• Request
Retype the opening lines of the listing below, ending with the line that contains "col = scn.collection", and leave out any pictures.

• Given information
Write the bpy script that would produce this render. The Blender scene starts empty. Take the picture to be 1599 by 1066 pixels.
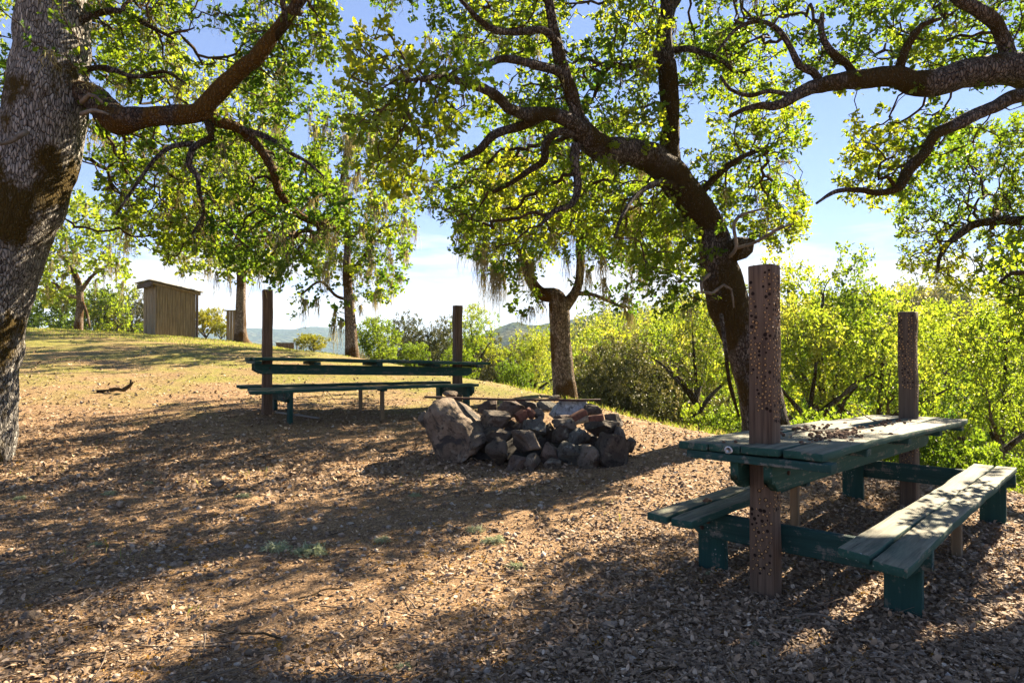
import bpy, bmesh, math, random
import numpy as np
from mathutils import Vector, Matrix

R = math.radians
rng = np.random.default_rng(7)
random.seed(7)
scn = bpy.context.scene
col = scn.collection

# ------------------------------------------------------------------ camera
CAM_H, PITCH, FPX, CX, CY = 1.3, 0.016, 1066.0, 799.5, 533.0
cam = bpy.data.objects.new('camera', bpy.data.cameras.new('camera'))
col.objects.link(cam)
cam.location = (0, 0, CAM_H)
cam.rotation_euler = (R(90) + PITCH, 0, 0)
cam.data.lens = 24.0
cam.data.sensor_width = 36.0
cam.data.clip_start = 0.05
cam.data.clip_end = 20000
scn.camera = cam

# ------------------------------------------------------------------ light
SUN_AZ, SUN_EL = R(44), R(34)          # clockwise from +Y, above the horizon
world = bpy.data.worlds.new('World')
scn.world = world
world.use_nodes = True
wt = world.node_tree
wt.nodes.clear()
w_out = wt.nodes.new('ShaderNodeOutputWorld')
w_bg = wt.nodes.new('ShaderNodeBackground')
w_bg.inputs['Strength'].default_value = 0.095
sky = wt.nodes.new('ShaderNodeTexSky')
sky.sky_type = 'NISHITA'
sky.sun_disc = False
sky.sun_elevation = SUN_EL
sky.sun_rotation = SUN_AZ
sky.altitude = 1200
sky.air_density = 0.35
sky.dust_density = 0.0
sky.ozone_density = 1.6
# a low bank of streaky white cloud, part of the sky itself
w_tc = wt.nodes.new('ShaderNodeTexCoord')
w_sep = wt.nodes.new('ShaderNodeSeparateXYZ')
w_map = wt.nodes.new('ShaderNodeMapping')
w_map.inputs['Scale'].default_value = (2.2, 2.2, 16)
w_noise = wt.nodes.new('ShaderNodeTexNoise')
w_noise.inputs['Scale'].default_value = 1.6
w_noise.inputs['Detail'].default_value = 8
w_noise.inputs['Roughness'].default_value = 0.6
w_add = wt.nodes.new('ShaderNodeMath'); w_add.operation = 'MULTIPLY_ADD'
w_add.inputs[1].default_value = 0.36
w_ramp = wt.nodes.new('ShaderNodeMapRange')
w_ramp.inputs['From Min'].default_value = 0.335
w_ramp.inputs['From Max'].default_value = 0.275
w_ramp.inputs['To Min'].default_value = 0.0
w_ramp.inputs['To Max'].default_value = 0.92
w_mix = wt.nodes.new('ShaderNodeMix'); w_mix.data_type = 'RGBA'
w_mix.inputs['B'].default_value = (2.15, 2.1, 2.1, 1)
L = wt.links.new
L(w_tc.outputs['Generated'], w_sep.inputs[0])
L(w_tc.outputs['Generated'], w_map.inputs['Vector'])
L(w_map.outputs[0], w_noise.inputs['Vector'])
L(w_noise.outputs['Fac'], w_add.inputs[0])
L(w_sep.outputs['Z'], w_add.inputs[2])
L(w_add.outputs[0], w_ramp.inputs['Value'])
L(w_ramp.outputs[0], w_mix.inputs['Factor'])
w_tint = wt.nodes.new('ShaderNodeMix'); w_tint.data_type = 'RGBA'; w_tint.blend_type = 'MULTIPLY'
w_tint.inputs['Factor'].default_value = 1.0
w_tint.inputs['B'].default_value = (1.10, 0.95, 1.05, 1)
w_hsv = wt.nodes.new('ShaderNodeHueSaturation'); w_hsv.inputs['Saturation'].default_value = 1.15
w_gam = wt.nodes.new('ShaderNodeGamma'); w_gam.inputs['Gamma'].default_value = 0.6
L(sky.outputs[0], w_hsv.inputs['Color']); L(w_hsv.outputs[0], w_gam.inputs['Color']); L(w_gam.outputs[0], w_tint.inputs['A'])
L(w_tint.outputs['Result'], w_mix.inputs['A'])
L(w_mix.outputs['Result'], w_bg.inputs['Color'])
L(w_bg.outputs[0], w_out.inputs['Surface'])

sun = bpy.data.objects.new('sun', bpy.data.lights.new('sun', 'SUN'))
col.objects.link(sun)
sun.data.energy = 5.0
sun.data.angle = R(0.5)
sun.data.color = (1.0, 0.83, 0.60)
sdir = Vector((math.sin(SUN_AZ) * math.cos(SUN_EL), math.cos(SUN_AZ) * math.cos(SUN_EL), math.sin(SUN_EL)))
sun.rotation_euler = sdir.to_track_quat('Z', 'Y').to_euler()
sun.location = (20, 30, 30)

scn.view_settings.view_transform = 'Standard'
scn.view_settings.look = 'None'
scn.view_settings.exposure = 2.6
scn.view_settings.gamma = 1.0
scn.render.engine = 'CYCLES'
scn.cycles.max_bounces = 7
scn.cycles.diffuse_bounces = 4
scn.cycles.glossy_bounces = 2
scn.cycles.transmission_bounces = 4
scn.cycles.volume_bounces = 0
scn.cycles.caustics_reflective = False
scn.cycles.caustics_refractive = False
scn.cycles.use_denoising = True
scn.cycles.sample_clamp_indirect = 6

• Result
Write the bpy script that would produce this render. The Blender scene starts empty. Take the picture to be 1599 by 1066 pixels.
import bpy, bmesh, math, random
import numpy as np
from mathutils import Vector, Matrix

R = math.radians
rng = np.random.default_rng(7)
random.seed(7)
scn = bpy.context.scene
col = scn.collection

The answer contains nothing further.